As Marc-Oliver Frisch suggested more than a week ago, there was a glitch in Diamond Comics Distributors’ computer system that led to inflated sales figures for some January titles.
ICv2.com now has the corrected estimates, which now place Hulk #1 in the top spot with about 134,000 copies, and drop Amazing Spider-Man #546 to No. 2.
According to the retailer-oriented news and analysis site, the corrected figures also mean that single-issue sales were up just 1 percent over January 2007, versus the previously reported 7 percent. Graphic novels were up 3 percent instead of 17 percent.
Top 300 comics for January 2008 (revised)
Top 100 graphic novels for January 2008 (revised)
March 4th, 2008 at 8:53 am
I suspect Joe Q.
March 4th, 2008 at 11:33 am
Of what?
March 4th, 2008 at 12:40 pm
My guess, he suspects Joephisto of trying tout bigger numbers for the BND-relaunch of ASM.
As much as I despise the OMD/BND reboot, I won’t go that far.
March 4th, 2008 at 4:57 pm
I’d get excited about the BND change in sales, but it will be months before that shakes out.
March 4th, 2008 at 5:17 pm
I’m stunned that it dipped lower than 100,000 issues within its first month.
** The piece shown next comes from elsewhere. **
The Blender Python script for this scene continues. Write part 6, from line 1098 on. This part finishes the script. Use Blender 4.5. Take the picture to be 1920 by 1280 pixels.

April of 2006 is the last time sales on Amazing Spider-Man were as low as the second and third issues of “Brand New Day,” and January of 2006 was the last time the title had sustained sales that low.
March 4th, 2008 at 5:19 pm
so did anyone do the analysis of whether the 3 BND spidey stories outsold previous months of 3 separate spidey titles (sums, obviously).
March 4th, 2008 at 5:34 pm
“January of 2006 was the last time the title had sustained sales that low.”
I think ultimately the test of Amazing Spidey sales will have to be Amazing vs. all three of the old Spidey titles. If the three issues of Amazing in a month combined do better than the three titles combined used to do in a month, then the thrice-monthly Amazing Spidey is a success. Just looking at Amazing now vs. Amazing 2 years ago doesn’t really reflect the change in the publishing structure.
March 4th, 2008 at 7:26 pm
so did anyone do the analysis of whether the 3 BND spidey stories outsold previous months of 3 separate spidey titles (sums, obviously).
Just off the top of my head, I think the average non-event monthly sales for the three previous titles was around 210,000 – 220,000, with Amazing accounting for around half of that number.
If the three issues of Amazing in a month combined do better than the three titles combined used to do in a month, then the thrice-monthly Amazing Spidey is a success.
I’m sure if it comes to it, that will be Marvel’s position as well. But I find it hard to believe that Marvel went with this approach with the goal to just sell more copies of a Spider-Man title than they were selling previously. You could have gotten that result with the old publishing structure and a change in creative teams.
I’d be shocked if Marvel’s page rates under the new structure aren’t significantly higher than they were under the old publishing structure, which means that their sales target has to be significantly higher than it was before. While it would have been unreasonable for anyone to expect that sales under the new structure would be 3x the previous sales for Amazing, I also don’t think it’s unreasonable for someone to expect that sales would be around 85-90,000 an issue. If Amazing continues to drop at the rate it’s been dropping, it will be below that mark before three months are up.
March 5th, 2008 at 12:47 am
“You could have gotten that result with the old publishing structure and a change in creative teams. ”
How do you know they could have gotten the same results that way? They did change creative teams, even creating a whole new book with F’n Spidey. But still Amazing routinely outsold the others.
March 5th, 2008 at 2:14 pm
If Amazing continues to drop at the rate it’s been dropping, it will be below that mark before three months are up.
Bingo. Let’s not forget, these first three months are among the ones that comic shop owners reported that they ordered BEFORE several of them also reported that they saw their customer orders for Amazing Spider-Man drop by HALF.